Recep Tayyip Erdogan has won Turkey’s run-off presidential election to seal another five-year term, according to official preliminary results that marked an end to a determined opposition effort to unseat the longtime leader.
Erdogan received 53.41 per cent of the votes, electoral chief, Ahmet Yener, said on Sunday evening, after 99.43 per cent of the ballots had been counted.
His rival Kemal Kilicdaroglu received 46.59 per cent according to the preliminary figures, Yener said.
Erdogan – who claimed victory hours before the official announcement – can now remain in his seat for another five years and for a third time.
The 69-year-old became prime minister in 2003. The parliament voted him as president in 2014.
“You gave us this mission. We will continue to build a Turkish century all together. All of Turkey has won. Democracy has won,” he told a massive crowd from the balcony of the presidential palace in Ankara.
The crowd cheered and taunted his rival, chanting: “Bye bye, Kemal.”
During the evening, Erdogan supporters lined the streets of cities in Turkey and beyond, waving flags and celebrating.
Since the introduction of a presidential system in 2018, he has more power than ever before, prompting fears his rule could become even more authoritarian.
READ ALSO: Erdogan leads in Turkey’s presidential election results
Kilicdaroglu, who stood against him at the head of a broad coalition of opposition parties, thanked his supporters before the results were announced, but did not formally concede.
“I am sad much bigger problems await our country,” he said.
He decried the problems in an election campaign that was criticised by observers as being unfair, given the government’s dominance of the media landscape.
Erdogan controls almost the entire conventional media in Turkey. State broadcaster TRT did not broadcast a single interview with any opposition leader, for example.

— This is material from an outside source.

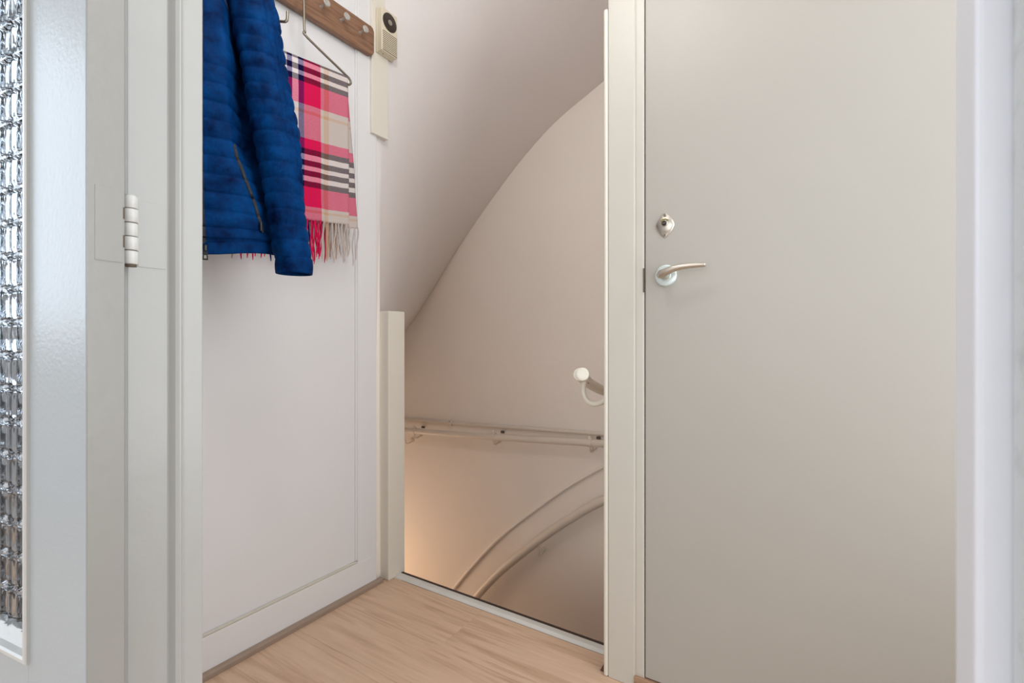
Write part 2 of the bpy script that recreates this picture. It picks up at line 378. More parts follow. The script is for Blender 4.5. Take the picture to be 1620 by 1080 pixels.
# --- stairwell
SY = 2.13; SX0, SX1 = -2.55, -.478
o = MB().box(SX0-.1, .3, SY, SY+.1, -2.6, 4.0).build('wall_stairwell', M['plaster']); struct(o, 'warm beige plastered back wall of the stairwell')
o = MB().box(-.478, -.372, 1.277, SY, -2.6, 4.0).build('wall_stair_right', M['plaster']); struct(o, 'plastered right wall of the stairwell')
o = MB().box(SX0-.1, SX0, 1.25, SY, -2.6, 4.0).build('wall_stair_left', M['plaster']); struct(o, 'plastered far left wall of the stairwell')
o = MB().box(SX0, -1.366, 1.2185, 1.2460, -2.6, 4.0); o.box(-1.366, -.478, 1.2185, 1.275, -2.6, -.161)
o = o.build('wall_stair_front', M['plaster']); struct(o, 'stairwell wall under the landing')
o = MB().box(-1.366, -.478, 1.215, 1.277, -.16, -.0101).build('trim_8', M['sillwood']); struct(o, 'landing edge above the stairs')
o = MB().box(SX0, -.478, 1.25, SY, -2.7, -2.6).build('floor', M['tread']); struct(o, 'floor at the foot of the stairs')
# winding soffit of the flight above: a helical surface turning round the corner of the coat wall
AX, AY = -1.352, 1.2155
phis = [-50, -20, 0, 30, 46, 61.5, 75.8, 92.4, 112.4, 129.1, 150, 182]
hs = [3.9, 3.25, 2.9, 2.47, 2.25, 2.0684, 1.9271, 1.7069, 1.3584, .937, .40, -.35]
def hsp(p):   # smooth monotone interpolation (cubic, finite-difference slopes)
    for i in range(len(phis)-1):
        if p <= phis[i+1] or i == len(phis)-2: break
    x0, x1, a, b = phis[i], phis[i+1], hs[i], hs[i+1]
    def sl(k):
        k0, k1 = max(k-1, 0), min(k+1, len(phis)-1); return (hs[k1]-hs[k0])/(phis[k1]-phis[k0])
    t = (p-x0)/(x1-x0); d = x1-x0
    return (2*t**3-3*t**2+1)*a+(t**3-2*t**2+t)*d*sl(i)+(-2*t**3+3*t**2)*b+(t**3-t**2)*d*sl(i+1)
def rmax(p):
    c_, s_ = math.cos(math.radians(p)), math.sin(math.radians(p)); r_ = 9
    if s_ > 1e-6: r_ = min(r_, (SY+.03-AY)/s_)
    if c_ > 1e-6: r_ = min(r_, (-.45-AX)/c_)
    if c_ < -1e-6: r_ = min(r_, (SX0-.03-AX)/c_)
    if s_ < -1e-6: r_ = min(r_, .0001)
    return r_
na = 121; ang = [0+180*i/(na-1) for i in range(na)]
def sf(i, j):
    p = ang[i]; r_ = rmax(p)*j/24
    return (AX+r_*math.cos(math.radians(p)), AY+r_*math.sin(math.radians(p)), hsp(p))
o = MB().grid(na, 25, sf).build('ceiling_stairwell', M['soffit'], smooth='all'); struct(o, 'winding plaster soffit of the stairs above')
sm = o.modifiers.new('thickness', 'SOLIDIFY'); sm.thickness = .04; sm.offset = 1
if sum(pp.normal.z for pp in o.data.polygons) > 0:
    o.data.flip_normals()
sm.offset = -1
# steps of the flight going down, winding round the same corner
st = empty('staircase', (-1.2, 1.7, -2.6), 'winding carpeted stairs going down beyond the landing threshold', 'stairs')
for k in range(11):
    p0, p1 = 5+15*k, 5+15*(k+1)+2
    zt = -.19*(k+1)
    if p1 > 182: break
    AX2, AY2 = -1.30, 1.345
    def pt(p):
        c_, s_ = math.cos(math.radians(p)), math.sin(math.radians(p)); r_ = 9
        if s_ > 1e-4: r_ = min(r_, (SY-.004-AY2)/s_)
        if c_ > 1e-4: r_ = min(r_, (-.484-AX2)/c_)
        if c_ < -1e-4: r_ = min(r_, (SX0+.004-AX2)/c_)
        return (AX2+r_*c_, AY2+r_*s_)
    poly = [(AX2+.04*math.cos(math.radians(p0)), AY2+.04*math.sin(math.radians(p0)))] + [pt(p0+(p1-p0)*t/4) for t in range(5)] + [(AX2+.04*math.cos(math.radians(p1)), AY2+.04*math.sin(math.radians(p1)))]
    if k == 0: poly = [(-1.29, 1.325), (-.484, 1.325)] + poly[2:]
    t_ = MB().prism(poly, 'z', zt-.19, zt).build('step', M['tread'], bevel=.004); keep(t_, st)
# --- threshold
o = MB().prism([(1.277, .0), (1.306, .0), (1.3055, .0085), (1.300, .0105), (1.284, .0100), (1.2775, .0035)], 'x', -1.345, -.4790).build('trim_9', M['tstrip'], bevel=.0008); struct(o, 'pale metal threshold strip along the top of the stairs')
o = MB().prism([(1.306, -.16), (1.318, -.16), (1.318, .007), (1.3155, .009), (1.306, .009)], 'x', -1.318, -.4790).build('trim_10', M['nosing'], bevel=.001); struct(o, 'dark nosing strip behind the pale threshold strip')
# --- post at the end of the coat wall
o = MB().box(-1.366, -1.3216, 1.2485, 1.3300, .0, .980).build('newel_post', M['post'], bevel=.004, seg=3)
tag(o, 'short cream painted post at the end of the coat wall, beside the stair threshold', 'post')
MB().box(-1.3655, -1.3625, 1.2465, 1.2487, .0, .9785).build('seam', M['post'], o)
# --- boxed trim above, carries the intercom
o = MB().box(-1.366, -1.335, 1.1815, 1.2600, 1.605, CH).build('trim_11', M['post'], bevel=.003, seg=3); struct(o, 'white boxed trim hanging down the corner under the intercom')

# ================================================================ flush door (WC)
dr = MB().box(-.3695, .4545, 1.2030, 1.2400, .0340, 2.0325).build('door_2', M['door'], bevel=.0018); struct(dr, 'greige flush door with lever handle and indicator lock')
# lock plate
def lens_outline(cx, cz, w_, h_, n=14):
    pts = []
    for sgn in (1, -1):
        for i in range(n+1):
            t = i/n; z = h_*(1-2*t)*sgn
            q = abs(1-2*t)
            x = w_*sgn*(max(0.0, 1-q**1.5))**.86
            if q > .93: x = sgn*max(abs(x), .0042*math.sqrt(max(0, 1-((q-.93)/.07)**2))+abs(x)*.2)
            pts.append((cx+x, cz+z))
    out = []
    for p in pts:
        if not out or (Vector(p)-Vector(out[-1])).length > 2e-4: out.append(p)
    if (Vector(out[0])-Vector(out[-1])).length < 2e-4: out.pop()
    return out
LX, LZ = -.3203, 1.1553
ol = lens_outline(LX, LZ, .0225, .0305)
b = MB(); n = len(ol)
rings = [(1.0, 0), (1.0, .0022), (.965, .0030), (.85, None), (.7, None), (.55, None), (.4, None), (.2, None), (.05, None)]
vs_ = []; fs_ = []
for s_, d in rings:
    for (x, z) in ol:
        xx, zz = (x-LX)*s_, (z-LZ)*s_
        dd = d if d is not None else .0030+.0040*max(0, 1-(xx/.0225)**2-(zz/.0215)**2)**.8
        vs_.append((LX+xx, 1.2030-dd, LZ+zz))
for r_ in range(len(rings)-1):
    for i in range(n): fs_.append((r_*n+i, r_*n+(i+1) % n, (r_+1)*n+(i+1) % n, (r_+1)*n+i))
fs_.append(tuple((len(rings)-1)*n+i for i in range(n)))
b.add(vs_, fs_); lk = b.build('lock_plate', M['nickel'], dr, smooth=True)
for dz in (.0243, -.0243):
    s1 = MB().lathe([(.0034, 0), (.0034, .0010), (.0026, .0016), (.0024, .0010), (.0001, .0010)], (LX, 1.2000, LZ+dz), (0, -1, 0), 20).build('screw', M['steel'], lk, smooth=True)
MB().lathe([(.0078, 0), (.0078, .0018), (.0066, .0026), (.0062, .0016), (.0001, .0016)], (LX, 1.1962, LZ+.004), (0, -1, 0), 28).build('collar', M['nickel'], lk, smooth=True)
b = MB().lathe([(.0056, 0), (.0056, .0028), (.0050, .0032), (.0001, .0032)], (LX, 1.1950, LZ+.004), (0, -1, 0), 24).build('spindle', M['dark'], lk, smooth=True)
MB().box(LX-.0045, LX+.0045, 1.1908, 1.1918, LZ+.0033, LZ+.0047).build('slot', M['steel'], lk)
b = MB()   # curved indicator window
arc = [(math.radians(a_)) for a_ in range(48, 133, 7)]
pts1 = [(LX+.0145*math.cos(a_), LZ+.0005+.0150*math.sin(a_)) for a_ in arc] + [(LX+.0108*math.cos(a_), LZ+.0005+.0118*math.sin(a_)) for a_ in reversed(arc)]
b.prism(pts1, 'y', 1.1948, 1.1985); b.build('indicator', M['brass'], lk)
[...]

Erdogan refused to appear in any televised debate with Kilicdaroglu.
Sunday’s voting was marred by reports of attacks on election observers in Istanbul and the south-east of the country.
Istanbul lawmaker, Ali Seker, from the main opposition Republican People’s Party (CHP), said he and two others were attacked by a large group of locals after they complained about irregularities.
Earlier, CHP parliamentary group leader, Ozgur Ozel, tweeted that election observers were beaten and their phones were broken.
Ozel complained that there were not enough security forces present at the time.
There were several incidents in Istanbul, according to media reports. It was reported that opposition election workers were attacked in the Gaziosmanpasa and Umraniye districts.
Not all incidents could be independently verified.
Even before the preliminary results were announced, congratulations flowed in from abroad.
The leaders of Russia, France, Pakistan, Libya, and Afghanistan all sent messages of support to Erdogan.
Ukrainian president Volodymyr Zelensky shared his congratulations to the Turkish president in both Ukrainian and Turkish on Twitter.
“I congratulate the President of Turkey Erdogan on the occasion of the victory in the presidential elections,” Zelensky said in a tweet.
NATO Secretary General, Jens Stoltenberg, also offered congratulations to Erdogan.
In a tweet, Stoltenberg wrote: “Congratulations President Erdogan on your re-election. I look forward to continuing our work together & preparing for the NATOSummit in July.”
U.S. President Joe Biden offered congratulations and said: “I look forward to continuing to work together as NATO Allies on bilateral issues and shared global challenges.”
Many in Turkey had hoped for change, but were in the end outnumbered, with Erdogan particularly popular among rural and more religious voters.
The run-off, the first in modern Turkish history, was a test of strength for Erdogan after he failed to get the absolute majority needed in the first round of the vote two weeks ago.
During the campaign, Erdogan had promised to increase religious conservative policies such as restricting LGBT rights.
He said he would quickly reconstruct the quake-hit provinces while boosting investments in defence and infrastructure.
He repeated some of these promises on Sunday, saying that he would bring inflation down to 10 per cent in a new “economic leap forward.”
The vote came amid Turkey’s worst economic crisis in two decades and after February’s devastating earthquakes in the country’s east.